Problem details :: Starting at the first line of the listing below, repeat each line up to and including the one containing "return float(height(np.array([[x, y]]))[0])". Leave out pictures.

Information supplied ::

------------------------------------------------------------

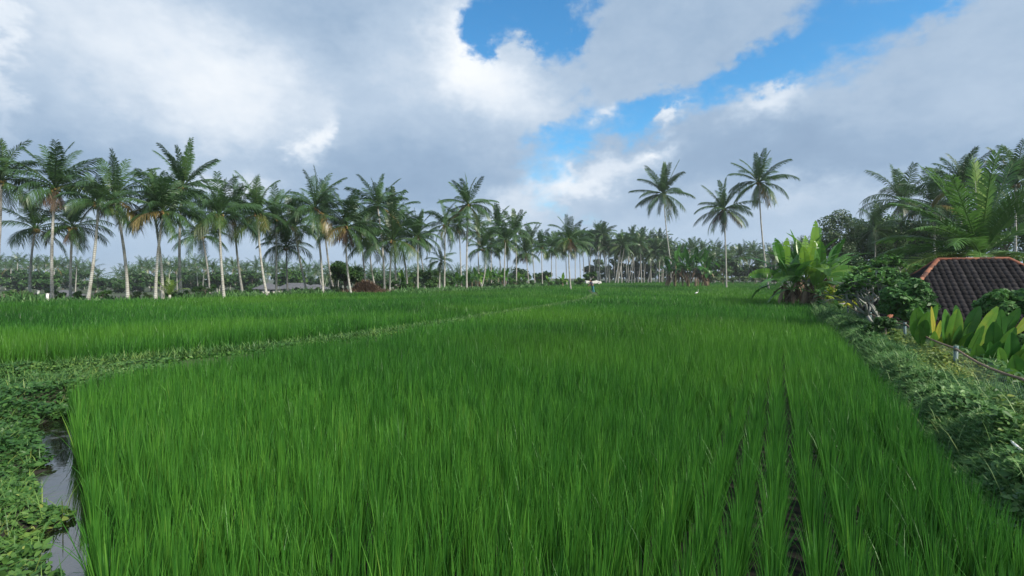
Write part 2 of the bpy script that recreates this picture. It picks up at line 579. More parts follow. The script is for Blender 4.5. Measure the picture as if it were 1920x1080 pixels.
GRID = {}


def hgrid(P):
    """height of the ground mesh itself (bilinear between its vertices)"""
    xs, ys, Z = GRID['xs'], GRID['ys'], GRID['Z']
    P = np.asarray(P, float)
    i = np.clip(np.searchsorted(xs, P[:, 0]) - 1, 0, len(xs) - 2); j = np.clip(np.searchsorted(ys, P[:, 1]) - 1, 0, len(ys) - 2)
    u = (P[:, 0] - xs[i]) / (xs[i + 1] - xs[i]); v = (P[:, 1] - ys[j]) / (ys[j + 1] - ys[j])
    return (Z[j, i] * (1 - u) + Z[j, i + 1] * u) * (1 - v) + (Z[j + 1, i] * (1 - u) + Z[j + 1, i + 1] * u) * v


def hz(x, y):
    return float(height(np.array([[x, y]]))[0])


def build_ground():
    def axis(lo, hi, n0, n1):
        core = np.arange(lo, hi, n0)
        r, v, st = [], hi, n0
        while v < n1:
            r.append(v); st *= 1.09; v += st
        return core, np.array(r)
    cx, rx = axis(-13, 14, 0.2, 1500)
    lx = -(rx - 14) - 13.2
    xs = np.concatenate([lx[::-1], cx, rx])
    cy, ry = axis(-3, 36, 0.2, 1500)
    ly = -(ry - 36) - 3.2
    ly = ly[ly > -300]
    ys = np.concatenate([ly[::-1], cy, ry])
    XX, YY = np.meshgrid(xs, ys)
    P = np.stack([XX.ravel(), YY.ravel()], 1)
    Z = height(P)
    nx, ny = len(xs), len(ys)
    GRID.update(xs=xs, ys=ys, Z=Z.reshape(ny, nx))
    i, j = np.meshgrid(np.arange(nx - 1), np.arange(ny - 1))
    a = (j * nx + i).ravel()
    Q = np.stack([a, a + 1, a + nx + 1, a + nx], 1)
    me = mesh_np('ground', np.column_stack([P, Z]), Q, None, None, ground_mat(), True)
    o = put('ground', me)
    tag(o, 'soil of the paddies, raised banks and lower garden', None, None, 'structure')
    # water standing in the paddies and the ditch
    wp = [(-1.6, 0.5)] + [tuple(p) for p in (DITCH_L0 + np.array([-0.45, 0.0]))] + [(-6.9, 8.6), (-6.2, 9.6)] + [tuple(np.array(p) + (-0.2, 0.3)) for p in PADDY_TL[4:8]] + [(14.3, 24.5), (11.9, 19.5), (7.3, 10.4), (5.05, 6.2), (3.2, 2.7), (1.8, 0.2)]
    V = [(x, y, -0.012) for x, y in wp]
    me = bpy.data.meshes.new('water')
    me.from_pydata(V, [], [list(range(len(V)))])
    me.materials.append(water_mat())
    tag(put('water', me), 'dark muddy water in the ditch and between the rice rows', None, None, 'structure')


build_ground()

# ------------------------------------------------------------------ blades (rice, grass)
def blades(base, az, length, lean, curve, width, segs, tint, face=None):
    """vectorised curved tapering blades; returns V, Q, T, C"""
    n = len(base)
    width = np.broadcast_to(np.asarray(width, float), (n,))
    face = az + np.pi / 2 if face is None else face
    out = np.stack([np.cos(az), np.sin(az), np.zeros(n)], 1)
    wd = np.stack([np.cos(face), np.sin(face), np.zeros(n)], 1)
    rows = []
    for k in range(segs + 1):
        t = k / segs
        r = length * (lean * t + curve * t ** 2.2)
        up = length * t * np.sqrt(np.clip(1 - (lean + curve * t) ** 2 * 0.8, 0.05, 1))
        c = base + out * r[:, None]
        c[:, 2] += up
        if k < segs:
            w = width * (0.75 + 0.5 * t if t < 0.5 else 1.0 - 0.35 * (t - .5) * 2) * 0.5
            rows.append(c - wd * w[:, None]); rows.append(c + wd * w[:, None])
        else:
            rows.append(c)
    V = np.stack(rows, 1)
    nv = 2 * segs + 1
    o = (np.arange(n) * nv)[:, None]
    Q = []
    for k in range(segs - 1):
        Q.append(o + np.array([[2 * k, 2 * k + 1, 2 * k + 3, 2 * k + 2]]))
    Q = np.vstack(Q) if Q else np.zeros((0, 4), int)
    T = o + np.array([[2 * segs - 2, 2 * segs - 1, 2 * segs]])
    return V.reshape(-1, 3), Q, T, np.repeat(tint, nv)


ROWD = np.array([0.462, 0.887])


def rice_hills(poly, dmin, dmax, srow, shill, rowd=ROWD, off=0.0, gaps=True):
    """planting positions inside poly with camera distance in [dmin, dmax)"""
    n = np.array([rowd[1], -rowd[0]])
    poly = np.asarray(poly, float)
    u0, u1 = (poly @ rowd).min(), (poly @ rowd).max()
    v0, v1 = (poly @ n).min(), (poly @ n).max()
    k0, k1 = math.floor(v0 / srow), math.ceil(v1 / srow)
    ks = np.arange(k0, k1 + 1)
    us = np.arange(u0, u1, shill)
    K, U = np.meshgrid(ks, us)
    K, U = K.ravel(), U.ravel() + RNG.normal(0, shill * 0.12, K.size)
    U = U + (K % 2) * shill * 0.5
    Vv = K * srow + off
    if gaps:   # slightly wider lanes where the planters walked
        Vv = Vv + np.where(K % 2 == 0, 0.02, -0.02) * srow
        for g0, am in ((0.02, 0.024), (0.87, 0.018), (-0.42, 0.005)):
            dv = Vv - g0
            Vv = Vv + np.sign(dv) * am * np.exp(-(dv / 0.24) ** 2)
    Vv = Vv + RNG.normal(0, srow * 0.07, K.size)
    P = U[:, None] * rowd + Vv[:, None] * n
    d = np.hypot(P[:, 0], P[:, 1])
    m = (d >= dmin) & (d < dmax)
    P = P[m]
    # keep what the camera or one a little beside it could see
    a = np.abs(P[:, 0]) < (P[:, 1] + 2.2) * 1.12 + 1.0
    P = P[a]
    return P[in_poly(P, poly)]


def rice_mesh(acc, P, nb, length, width, segs, spread, seed=0, tuft=0.02, z0=-0.03, hi=0.16):
    n = len(P)
    if n == 0: return
    hv = 1.0 + 0.09 * bumps(P, 0.9, seed) + 0.07 * bumps(P, 0.23, seed + 1) + RNG.normal(0, 0.06, n)
    vig = 0.46 + 0.17 * bumps(P, 0.35, seed + 4) + RNG.normal(0, 0.07, n)
    I = np.repeat(np.arange(n), nb)
    m = len(I)
    az = RNG.uniform(0, 2 * np.pi, m)
    wind = 0.35
    az = np.arctan2(np.sin(az), np.cos(az) + wind)
    base = np.column_stack([P[I], np.full(m, z0)])
    rr = RNG.uniform(0, tuft, m)
    base[:, 0] += np.cos(az) * rr; base[:, 1] += np.sin(az) * rr
    L = length * hv[I] * RNG.uniform(0.62, 1.08, m)
    lean = np.abs(RNG.normal(0.09, 0.055, m)) * spread
    curve = np.abs(RNG.normal(0.03, hi * 0.5, m)) * spread
    curve = np.where(RNG.random(m) < 0.04, curve + 0.35, curve)
    curve = np.minimum(curve, 0.7)
    tint = vig[I] + RNG.normal(0, 0.15, m)
    tint = np.minimum(tint, 0.95)
    w = width * RNG.uniform(0.7, 1.2, m)
    V, Q, T, C = blades(base, az, L, lean, curve, w, segs, tint, RNG.uniform(0, np.pi, m) if segs < 3 else az + np.pi / 2 + RNG.normal(0, .5, m))
    acc.add(V, Q, T, C)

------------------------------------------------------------

Solution for this task ::
Write part 2 of the bpy script that recreates this picture. It picks up at line 579. More parts follow. The script is for Blender 4.5. Measure the picture as if it were 1920x1080 pixels.
GRID = {}


def hgrid(P):
    """height of the ground mesh itself (bilinear between its vertices)"""
    xs, ys, Z = GRID['xs'], GRID['ys'], GRID['Z']
    P = np.asarray(P, float)
    i = np.clip(np.searchsorted(xs, P[:, 0]) - 1, 0, len(xs) - 2); j = np.clip(np.searchsorted(ys, P[:, 1]) - 1, 0, len(ys) - 2)
    u = (P[:, 0] - xs[i]) / (xs[i + 1] - xs[i]); v = (P[:, 1] - ys[j]) / (ys[j + 1] - ys[j])
    return (Z[j, i] * (1 - u) + Z[j, i + 1] * u) * (1 - v) + (Z[j + 1, i] * (1 - u) + Z[j + 1, i + 1] * u) * v


def hz(x, y):
    return float(height(np.array([[x, y]]))[0])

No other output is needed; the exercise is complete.